An art crawl through an entire district of galleries, such as... oh I don't know... let's say Castleberry Hill, is a dangerous thing to judge. It's like trying to get a read on a group show; the enterprise succeeds or fails as a unit. The individual artists have no control. Worse, good art can be made to look quite bad by association or bad art can escape detection altogether as the good art picks up the slack. That's why I'm trying not to hold the individual Castleberry Hill galleries responsible for the lackluster art stroll on the 28th, even though it yielded mostly a mix of half-baked ideas and slick, yet sadly vacant gestures. (above Kate Javens, Named for Derrick Bell; right, hanging out with Fahamu and Mike before the stroll )
Things started off decently at Marcia Wood with Kate Javens's large-scale oils of mythical chimeras and other animals that seemed to hold some operatic sense of portentous danger. Starting here was like walking in on an action movie 15 minutes late; there is some sense that you've missed the big explosion in the opening scene, but what follows is interesting enough. Many of Javens's works might better be called drawings made in oil paint or perhaps a series of grisailles, the monochromatic underpainting that props up most western art made before the mid-19th century. The big works seemed calculated to fill grand foyers without offending the society ladies, but that was ok. The breathy brushstrokes and the erie compositions still made them seem infused with light, or possibly even a little magic.
Things took a downturn at Gallery Stokes, or GaFKATS (the Gallery Formerly Known as Ty Stokes). Scott Griffin had encased medium-scale collage work and iridescent oil pigments in thick blocks of resin, creating a kind of is-it-or-isn't-it optical illusion of three dimensionality. The images are of otherworldly plant life that seem to be simultaneously underwater and floating in space. They are very slickly produced; the fabrication is impeccable, and conceptually, they are boring, boring, boring; fit for decorating the hallways of waiting rooms, middlebrow hotels, or any other location where people need to be given a sense of "wonder" while being reassured that everything really is okay. The unsettling subject matter is ironically tamed and undercut by the very slickness of the finish and the modesty of scale. We're just not asked for much here. (left, Lifescape No.29)
I should have counted my blessings at Stokes, because 3 minutes at Krause Gallery had me longing for Scott Griffin's depth. Zac Freeman's photos of light particles made pretty rainbows and unfortunately not much else. According to the artist, the work somehow relates to Einstein's theory of relativity, though he never quite spelled out how. In another strand of work, Freeman uses bits of junk--bottle caps, broken keyboards, buttons, glass fragments--that when accumulated and seen from a distance create portraits. There's a little bit of the ooh factor here. And if we ignore the entire oeuvre of Vik Muniz this might be enough. But Vik Muniz does in fact exist and is dealing with the same issues of representation in the same way only more profoundly and with many more layers. (above, Zac Freeman, installation view of light particles; Courtney; Courtney detail)

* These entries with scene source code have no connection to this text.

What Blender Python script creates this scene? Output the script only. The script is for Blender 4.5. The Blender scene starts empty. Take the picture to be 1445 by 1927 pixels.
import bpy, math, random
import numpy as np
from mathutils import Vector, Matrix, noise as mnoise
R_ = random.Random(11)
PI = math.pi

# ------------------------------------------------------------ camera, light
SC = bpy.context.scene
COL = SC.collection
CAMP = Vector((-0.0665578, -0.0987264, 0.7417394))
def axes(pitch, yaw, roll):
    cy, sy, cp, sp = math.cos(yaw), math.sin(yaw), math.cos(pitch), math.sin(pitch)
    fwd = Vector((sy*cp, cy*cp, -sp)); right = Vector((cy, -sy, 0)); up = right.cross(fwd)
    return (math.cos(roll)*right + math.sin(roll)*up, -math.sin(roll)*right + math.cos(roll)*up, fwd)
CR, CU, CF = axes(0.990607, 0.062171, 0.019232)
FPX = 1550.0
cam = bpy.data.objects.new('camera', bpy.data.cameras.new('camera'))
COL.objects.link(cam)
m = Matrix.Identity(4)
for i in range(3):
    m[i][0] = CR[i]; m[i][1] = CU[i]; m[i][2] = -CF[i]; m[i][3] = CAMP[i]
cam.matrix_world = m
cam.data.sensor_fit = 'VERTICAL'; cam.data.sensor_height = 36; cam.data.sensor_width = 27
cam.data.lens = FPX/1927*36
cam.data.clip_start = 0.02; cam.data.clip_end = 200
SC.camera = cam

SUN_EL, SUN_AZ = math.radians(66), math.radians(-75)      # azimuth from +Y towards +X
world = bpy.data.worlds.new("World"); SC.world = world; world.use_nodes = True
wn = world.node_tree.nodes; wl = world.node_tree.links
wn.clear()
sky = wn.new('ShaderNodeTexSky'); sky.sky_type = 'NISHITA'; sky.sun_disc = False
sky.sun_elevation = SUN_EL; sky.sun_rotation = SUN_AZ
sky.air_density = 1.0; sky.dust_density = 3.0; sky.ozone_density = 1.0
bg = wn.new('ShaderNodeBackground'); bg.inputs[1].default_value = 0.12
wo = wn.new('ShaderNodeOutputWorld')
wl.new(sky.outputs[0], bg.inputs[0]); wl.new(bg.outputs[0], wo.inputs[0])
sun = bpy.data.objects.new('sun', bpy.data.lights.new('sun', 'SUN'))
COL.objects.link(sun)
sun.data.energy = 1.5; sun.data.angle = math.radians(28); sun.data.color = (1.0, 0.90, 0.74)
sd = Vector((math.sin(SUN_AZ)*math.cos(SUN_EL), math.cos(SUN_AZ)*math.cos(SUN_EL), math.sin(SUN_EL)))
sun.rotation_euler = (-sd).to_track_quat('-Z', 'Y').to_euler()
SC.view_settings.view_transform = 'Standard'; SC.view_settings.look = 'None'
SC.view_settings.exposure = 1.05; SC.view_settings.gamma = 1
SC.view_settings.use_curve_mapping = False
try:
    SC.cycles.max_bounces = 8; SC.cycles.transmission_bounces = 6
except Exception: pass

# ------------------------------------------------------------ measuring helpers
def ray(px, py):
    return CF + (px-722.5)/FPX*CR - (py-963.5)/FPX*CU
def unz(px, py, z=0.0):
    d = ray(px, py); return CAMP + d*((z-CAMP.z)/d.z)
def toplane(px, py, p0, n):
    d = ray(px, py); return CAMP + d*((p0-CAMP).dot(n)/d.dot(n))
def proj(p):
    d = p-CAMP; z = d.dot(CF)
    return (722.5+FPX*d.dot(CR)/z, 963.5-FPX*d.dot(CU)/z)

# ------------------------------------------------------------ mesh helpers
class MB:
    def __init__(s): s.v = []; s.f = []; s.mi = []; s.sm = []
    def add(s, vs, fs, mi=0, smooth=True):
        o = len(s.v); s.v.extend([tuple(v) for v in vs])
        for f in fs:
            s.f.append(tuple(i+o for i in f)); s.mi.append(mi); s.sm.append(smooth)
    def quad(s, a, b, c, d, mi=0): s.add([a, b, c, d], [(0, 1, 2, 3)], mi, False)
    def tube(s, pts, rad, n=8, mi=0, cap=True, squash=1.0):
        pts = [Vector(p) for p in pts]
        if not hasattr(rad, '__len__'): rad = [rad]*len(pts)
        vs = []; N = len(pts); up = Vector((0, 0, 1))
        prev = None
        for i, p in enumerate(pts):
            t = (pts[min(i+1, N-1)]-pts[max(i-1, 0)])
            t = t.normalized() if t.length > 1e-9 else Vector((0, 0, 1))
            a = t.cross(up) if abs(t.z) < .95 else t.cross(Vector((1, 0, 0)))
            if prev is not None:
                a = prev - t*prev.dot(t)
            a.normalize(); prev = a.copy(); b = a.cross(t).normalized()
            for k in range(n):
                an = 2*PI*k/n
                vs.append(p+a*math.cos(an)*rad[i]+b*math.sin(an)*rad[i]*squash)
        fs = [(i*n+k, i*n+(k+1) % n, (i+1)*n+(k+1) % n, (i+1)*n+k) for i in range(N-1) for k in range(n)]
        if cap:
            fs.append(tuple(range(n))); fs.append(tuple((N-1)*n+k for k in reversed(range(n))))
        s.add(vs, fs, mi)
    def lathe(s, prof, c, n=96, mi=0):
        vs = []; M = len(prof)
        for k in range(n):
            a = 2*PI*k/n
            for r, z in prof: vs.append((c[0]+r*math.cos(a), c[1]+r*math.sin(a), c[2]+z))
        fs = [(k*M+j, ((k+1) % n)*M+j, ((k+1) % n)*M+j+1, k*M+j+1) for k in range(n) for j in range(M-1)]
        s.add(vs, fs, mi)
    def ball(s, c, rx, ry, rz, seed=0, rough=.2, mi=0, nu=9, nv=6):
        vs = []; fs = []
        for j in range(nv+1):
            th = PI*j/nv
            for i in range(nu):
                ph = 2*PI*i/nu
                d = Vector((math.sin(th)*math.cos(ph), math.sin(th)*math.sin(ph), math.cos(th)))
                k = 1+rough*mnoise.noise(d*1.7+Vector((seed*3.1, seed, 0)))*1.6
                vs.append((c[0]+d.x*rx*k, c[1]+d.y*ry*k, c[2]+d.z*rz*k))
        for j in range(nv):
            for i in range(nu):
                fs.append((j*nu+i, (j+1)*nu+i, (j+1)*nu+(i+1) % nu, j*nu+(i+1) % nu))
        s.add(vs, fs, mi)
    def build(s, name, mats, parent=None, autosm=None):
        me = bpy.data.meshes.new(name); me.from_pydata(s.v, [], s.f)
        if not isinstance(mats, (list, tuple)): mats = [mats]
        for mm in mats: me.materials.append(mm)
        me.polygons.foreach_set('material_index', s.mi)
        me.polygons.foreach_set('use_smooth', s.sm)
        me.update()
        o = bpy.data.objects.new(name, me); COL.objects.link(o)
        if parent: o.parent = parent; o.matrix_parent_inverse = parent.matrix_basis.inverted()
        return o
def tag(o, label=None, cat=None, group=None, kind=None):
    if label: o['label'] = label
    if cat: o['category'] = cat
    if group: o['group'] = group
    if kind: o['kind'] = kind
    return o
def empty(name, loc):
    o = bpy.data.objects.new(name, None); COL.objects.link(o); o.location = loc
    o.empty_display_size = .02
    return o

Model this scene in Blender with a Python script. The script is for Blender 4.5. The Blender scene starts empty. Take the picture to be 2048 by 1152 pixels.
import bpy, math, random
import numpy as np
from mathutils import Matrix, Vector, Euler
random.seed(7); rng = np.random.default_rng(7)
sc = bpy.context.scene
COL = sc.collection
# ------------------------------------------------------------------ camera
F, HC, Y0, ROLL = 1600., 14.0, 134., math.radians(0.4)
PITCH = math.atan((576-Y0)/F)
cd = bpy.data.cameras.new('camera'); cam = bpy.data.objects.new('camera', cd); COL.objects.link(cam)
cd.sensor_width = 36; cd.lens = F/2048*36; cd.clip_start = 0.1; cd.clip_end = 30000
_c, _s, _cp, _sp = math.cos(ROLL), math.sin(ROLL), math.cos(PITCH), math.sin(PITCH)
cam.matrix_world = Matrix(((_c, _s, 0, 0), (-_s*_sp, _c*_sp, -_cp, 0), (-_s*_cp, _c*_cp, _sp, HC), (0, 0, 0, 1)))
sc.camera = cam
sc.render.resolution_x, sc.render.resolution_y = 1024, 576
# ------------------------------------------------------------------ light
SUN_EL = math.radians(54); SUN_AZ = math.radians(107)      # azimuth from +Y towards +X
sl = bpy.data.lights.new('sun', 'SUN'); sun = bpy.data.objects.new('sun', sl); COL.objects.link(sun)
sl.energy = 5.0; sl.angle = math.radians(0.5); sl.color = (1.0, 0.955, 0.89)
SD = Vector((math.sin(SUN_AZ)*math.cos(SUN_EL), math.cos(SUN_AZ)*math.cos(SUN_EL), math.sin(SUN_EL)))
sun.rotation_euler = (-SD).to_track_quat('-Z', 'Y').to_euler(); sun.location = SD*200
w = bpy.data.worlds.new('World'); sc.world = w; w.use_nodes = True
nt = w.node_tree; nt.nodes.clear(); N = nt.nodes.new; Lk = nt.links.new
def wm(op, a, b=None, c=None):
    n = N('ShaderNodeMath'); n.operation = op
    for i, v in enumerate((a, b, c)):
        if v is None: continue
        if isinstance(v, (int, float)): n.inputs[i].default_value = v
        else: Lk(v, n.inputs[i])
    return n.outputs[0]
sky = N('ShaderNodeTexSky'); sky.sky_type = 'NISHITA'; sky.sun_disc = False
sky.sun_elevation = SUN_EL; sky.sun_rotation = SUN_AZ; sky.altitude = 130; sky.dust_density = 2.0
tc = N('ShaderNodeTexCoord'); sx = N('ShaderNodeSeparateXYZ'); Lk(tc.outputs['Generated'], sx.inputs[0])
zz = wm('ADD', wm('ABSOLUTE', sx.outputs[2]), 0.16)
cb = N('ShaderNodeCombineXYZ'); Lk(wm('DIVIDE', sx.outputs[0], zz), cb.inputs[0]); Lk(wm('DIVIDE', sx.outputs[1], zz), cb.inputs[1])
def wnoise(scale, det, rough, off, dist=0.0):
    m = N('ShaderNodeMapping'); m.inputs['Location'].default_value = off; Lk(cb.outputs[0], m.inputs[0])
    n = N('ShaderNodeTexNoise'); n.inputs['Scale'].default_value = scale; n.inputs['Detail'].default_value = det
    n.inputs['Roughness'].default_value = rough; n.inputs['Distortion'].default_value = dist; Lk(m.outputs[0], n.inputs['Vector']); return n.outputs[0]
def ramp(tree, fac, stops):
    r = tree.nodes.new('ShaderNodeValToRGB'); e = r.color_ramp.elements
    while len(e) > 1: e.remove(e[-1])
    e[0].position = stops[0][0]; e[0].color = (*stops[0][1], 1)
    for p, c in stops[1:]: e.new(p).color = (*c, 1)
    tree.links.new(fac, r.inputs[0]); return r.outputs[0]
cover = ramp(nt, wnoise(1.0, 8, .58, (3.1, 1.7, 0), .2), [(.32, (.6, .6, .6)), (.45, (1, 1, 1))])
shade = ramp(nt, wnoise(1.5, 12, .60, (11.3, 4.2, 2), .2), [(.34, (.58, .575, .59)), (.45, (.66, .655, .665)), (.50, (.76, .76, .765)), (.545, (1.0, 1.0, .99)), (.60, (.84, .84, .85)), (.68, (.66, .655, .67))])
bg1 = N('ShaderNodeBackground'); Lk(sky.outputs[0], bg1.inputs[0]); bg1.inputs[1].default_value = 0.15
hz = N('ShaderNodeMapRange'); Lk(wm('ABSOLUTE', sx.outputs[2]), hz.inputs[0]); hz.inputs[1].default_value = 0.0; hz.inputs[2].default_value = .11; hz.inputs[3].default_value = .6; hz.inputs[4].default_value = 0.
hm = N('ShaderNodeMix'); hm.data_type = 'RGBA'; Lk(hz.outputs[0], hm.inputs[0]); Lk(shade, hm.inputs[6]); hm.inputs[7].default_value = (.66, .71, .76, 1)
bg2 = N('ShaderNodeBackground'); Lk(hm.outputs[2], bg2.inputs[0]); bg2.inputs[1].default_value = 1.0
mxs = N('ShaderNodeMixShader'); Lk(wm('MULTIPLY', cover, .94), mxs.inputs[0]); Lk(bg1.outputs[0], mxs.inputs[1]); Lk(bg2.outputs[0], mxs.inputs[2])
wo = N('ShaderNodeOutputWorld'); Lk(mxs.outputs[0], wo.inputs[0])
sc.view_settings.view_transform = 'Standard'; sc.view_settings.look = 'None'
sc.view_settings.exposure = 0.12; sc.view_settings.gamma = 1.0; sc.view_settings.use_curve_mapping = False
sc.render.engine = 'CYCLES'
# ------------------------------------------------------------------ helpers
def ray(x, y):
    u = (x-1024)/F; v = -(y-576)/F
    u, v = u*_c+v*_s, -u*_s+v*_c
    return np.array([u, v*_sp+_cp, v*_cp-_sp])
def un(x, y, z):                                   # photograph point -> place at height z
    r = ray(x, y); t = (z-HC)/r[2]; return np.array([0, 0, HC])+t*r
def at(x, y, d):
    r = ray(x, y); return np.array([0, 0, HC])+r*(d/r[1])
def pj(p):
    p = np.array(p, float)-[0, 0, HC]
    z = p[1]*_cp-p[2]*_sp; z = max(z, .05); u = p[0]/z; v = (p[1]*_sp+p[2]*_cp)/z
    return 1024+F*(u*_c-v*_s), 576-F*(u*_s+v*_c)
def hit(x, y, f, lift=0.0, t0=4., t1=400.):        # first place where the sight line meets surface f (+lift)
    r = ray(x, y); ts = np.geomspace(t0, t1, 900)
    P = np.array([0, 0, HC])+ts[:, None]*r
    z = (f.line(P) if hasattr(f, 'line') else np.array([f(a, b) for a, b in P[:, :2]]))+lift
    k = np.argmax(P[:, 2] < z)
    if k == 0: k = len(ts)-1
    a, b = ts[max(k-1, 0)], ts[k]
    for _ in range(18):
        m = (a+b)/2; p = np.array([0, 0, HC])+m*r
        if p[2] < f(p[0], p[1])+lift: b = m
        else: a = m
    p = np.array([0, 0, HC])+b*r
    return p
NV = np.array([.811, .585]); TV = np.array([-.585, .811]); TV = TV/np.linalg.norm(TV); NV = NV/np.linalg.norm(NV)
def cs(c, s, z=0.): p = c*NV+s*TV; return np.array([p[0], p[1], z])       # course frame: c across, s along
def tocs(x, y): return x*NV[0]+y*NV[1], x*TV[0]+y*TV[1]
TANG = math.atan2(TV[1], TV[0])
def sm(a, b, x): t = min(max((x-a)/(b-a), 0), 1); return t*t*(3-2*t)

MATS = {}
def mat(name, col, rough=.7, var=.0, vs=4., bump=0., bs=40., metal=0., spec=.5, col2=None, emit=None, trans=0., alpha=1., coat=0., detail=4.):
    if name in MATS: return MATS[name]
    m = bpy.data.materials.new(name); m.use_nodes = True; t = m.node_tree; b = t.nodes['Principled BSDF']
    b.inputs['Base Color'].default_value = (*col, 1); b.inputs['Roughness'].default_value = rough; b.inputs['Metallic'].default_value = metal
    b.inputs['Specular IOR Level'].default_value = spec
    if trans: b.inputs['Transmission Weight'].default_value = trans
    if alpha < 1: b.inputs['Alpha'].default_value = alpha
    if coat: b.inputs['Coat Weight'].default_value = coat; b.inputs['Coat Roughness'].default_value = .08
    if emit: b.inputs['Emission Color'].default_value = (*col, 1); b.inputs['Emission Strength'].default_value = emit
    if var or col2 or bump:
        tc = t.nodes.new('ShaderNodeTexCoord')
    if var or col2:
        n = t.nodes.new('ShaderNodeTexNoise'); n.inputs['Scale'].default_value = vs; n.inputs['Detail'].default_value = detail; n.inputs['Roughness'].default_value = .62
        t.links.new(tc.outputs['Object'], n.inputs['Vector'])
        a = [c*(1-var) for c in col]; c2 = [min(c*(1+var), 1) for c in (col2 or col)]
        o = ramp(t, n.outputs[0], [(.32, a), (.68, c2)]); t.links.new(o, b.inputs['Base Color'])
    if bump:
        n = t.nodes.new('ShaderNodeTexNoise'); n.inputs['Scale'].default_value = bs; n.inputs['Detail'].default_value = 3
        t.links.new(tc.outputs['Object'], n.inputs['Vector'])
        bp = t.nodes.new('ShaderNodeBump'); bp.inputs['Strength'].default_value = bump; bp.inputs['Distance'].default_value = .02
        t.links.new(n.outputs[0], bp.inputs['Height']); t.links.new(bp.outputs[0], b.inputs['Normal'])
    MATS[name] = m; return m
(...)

Maybe I should stop here. It's too depressing. What happened, Castleberry Hill? I know it's been some months, but geez, you've really let yourself go.
Meanwhile, across the street Jason Wertz showed 3 paintings by Kevin Archer that mostly failed to fill the space they were given. Did a painting or two get lost in shipping? Did the artist flake out? The place didn't even look like it was really open, and I kept waiting for someone to come in and tell me to leave. That didn't happen. Kevin Archer does thickly painted, melty abstracts that... oh, what's the point? You've seen them a million times before, always with the same tired justification in the artist's statement: something about questioning the true nature of painting or what's really legitimate painting or some such rote repetition. We might have bought that explanation in 1944, but it is not 1944. It's 2008 and using pure abstraction on a wall-hung canvas to question the nature of painting just isn't an interesting strategy anymore. (left, Kevin Archer, Painting One)At the end of the night, I was left with an overall feeling of littleness; little ideas, little executions, little scope. So much of it felt like student thesis projects, trial balloons floated before the art making begins in earnest. With the exception of Get This! and possibly Marcia Wood, there was no sense of big risk taken and invested in a big idea.
COMMENTS
I was pretty impressed with Sunset Scavenger - I'll post my review tomorrow afternoon.
Right on. yes, it was a standout. i'll check out the review.